Rudderless Govt dithers as West Midlands confronts real-life challenge
Factories halted, supply chains collapsing, and all we get from Westminster is waffle and photo-ops. Jaguar Land Rover, the pride of our region, has been brought to its knees by a cyber strike, yet ministers mutter platitudes while Professor David Bailey sets out clear solutions. The Midlands needs action, not another photo opportunity.
JLR has been forced to stop production across Solihull, Wolverhampton and Halewood. Tens of thousands of vehicles stand unbuilt, costing around £120 million in lost profit and more than £1.7 billion in lost revenue already. For a company of JLR’s size, survival is likely. For its suppliers, many small and medium firms, this shock could be fatal.
The impact is brutally local. Apprenticeships are paused, parts makers in the Black Country face unpaid invoices, and small cafes and pubs outside plant gates see fewer customers by the day. When production lines stall here, entire communities feel it. The Midlands has been Britain’s manufacturing heart for generations; watching it paralysed is like watching the region itself put on pause.
Words mean nothing
And what do ministers do? They shuffle into TV studios, shake their heads and say it’s “terrible.” Yes, we know it’s terrible. What nobody has heard is a single concrete plan. A minister on £93,000 a year, stepping out of a chauffeur-driven car, telling us he’s “concerned” is not leadership. It’s theatre. If they can’t name measures, timetables and outcomes, they should get out of the way and let somebody else do it.
Into this vacuum steps Professor David Bailey of the University of Birmingham. Unlike the sofa-sitters, he is trusted globally for his expertise in automotive economics. He has studied plant closures, trade shocks and policy failures, and he knows what keeps factories alive. When Bailey talks, the Midlands listens — and governments abroad do too.
His prescription is straightforward. Guarantee loans to shore up suppliers. Offer a furlough-style scheme or short-time working to preserve jobs and skills. Mobilise cyber specialists to harden systems. Other nations, like Germany, already have these mechanisms in place; Britain does not. Bailey is not asking for miracles, only for ministers to use the tools available to prevent lasting damage.
But let us be blunt: words alone will not stop attacks on our industry. If foreign actors are behind this, Britain must respond with teeth. That means the NCSC and intelligence agencies cutting their networks, freezing their assets, hitting their funding, and turning safe havens into traps. Use diplomacy, sanctions and prosecutions so that those who wreck our factories pay with their pockets and reputations, not with the licence to kill. Enough of ministers muttering about how “awful” it all is. We need published timelines for liquidity support, named guarantees for Tier 1 and Tier 2 suppliers, a crisis cell that delivers decisions not soundbites, and legally backed cyber disruption of those who attack us. That is how a civilised state fights back.
Indecision will be costly
The cost of dithering is clear. Once suppliers go under, skills are lost forever. Once apprenticeships are cancelled, a generation drifts away from manufacturing. Once local firms close, communities hollow out. Delay now means paying far more later in benefits, retraining and broken towns. Doing nothing is not cheap; it is ruinously expensive.

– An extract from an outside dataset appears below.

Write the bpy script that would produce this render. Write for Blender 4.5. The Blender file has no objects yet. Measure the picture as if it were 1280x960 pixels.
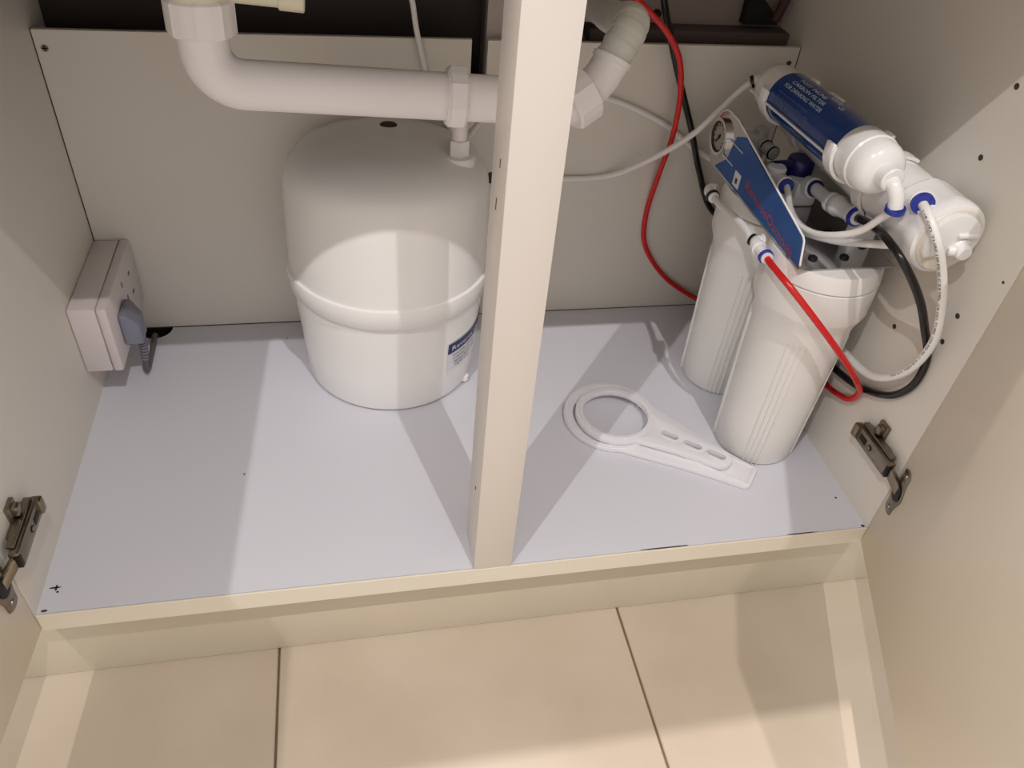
import bpy, bmesh, math, random
from mathutils import Vector, Matrix
random.seed(4)
S = bpy.context.scene
COL = S.collection
PI = math.pi

# ------------------------------------------------------------------ camera
cam_data = bpy.data.cameras.new('camera')
cam_data.sensor_width = 36.0
cam_data.lens = 983.36 / 1280 * 36.0
cam_data.clip_start = 0.02
cam = bpy.data.objects.new('camera', cam_data)
COL.objects.link(cam)
Rt, Dn, Fw = Vector((0.9798, -0.1824, 0.0819)), Vector((-0.0598, -0.6578, -0.7508)), Vector((0.1908, 0.7308, -0.6554))
m = Matrix((Rt, -Dn, -Fw)).transposed().to_4x4()
m.translation = Vector((0.3058, -0.4712, 0.6737))
cam.matrix_world = m
S.camera = cam

# ------------------------------------------------------------------ world, lights, exposure
W_ = bpy.data.worlds.new('world')
S.world = W_
W_.use_nodes = True
bgn = W_.node_tree.nodes['Background']
bgn.inputs[0].default_value = (1.0, 0.965, 0.935, 1)
bgn.inputs[1].default_value = 0.72

def lamp(name, loc, power, radius, color):
    d = bpy.data.lights.new(name, 'POINT')
    d.energy = power
    d.shadow_soft_size = radius
    d.color = color
    o = bpy.data.objects.new(name, d)
    o.location = loc
    COL.objects.link(o)
    return o
lamp('ceiling_downlight_right', (0.676, -1.07, 2.3), 65, 0.010, (1.0, 0.965, 0.950))
lamp('ceiling_downlight_left', (-0.48, -1.07, 2.3), 68, 0.010, (1.0, 0.965, 0.950))
lamp('ceiling_downlight_sink', (0.55, 0.15, 2.3), 105, 0.018, (1.0, 0.95, 0.90))

vs = S.view_settings
S.display_settings.display_device = 'sRGB'
vs.view_transform = 'Standard'
vs.look = 'None'
vs.gamma = 1.0
vs.use_curve_mapping = False
vs.exposure = 0.0

# ------------------------------------------------------------------ materials
def lin(c):
    return tuple(((x / 255 + 0.055) / 1.055) ** 2.4 if x > 10 else x / 255 / 12.92 for x in c)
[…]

That is why the Midlands must demand answers. MPs, ministers and the Treasury must be pressed until they provide details: what support is coming, when, and to whom. Not “options on the table,” but actions on the ground. This region has been fobbed off before. We cannot let it happen again.
The electorate will not forget
We built Britain’s manufacturing backbone. We will not watch it rot while Westminster poses for the cameras. Professor Bailey has done the homework, issued the warning and provided the plan. If ministers refuse to act, then those who make this country work will make their voices heard at the ballot box. The Midlands deserves better — and that better starts with action.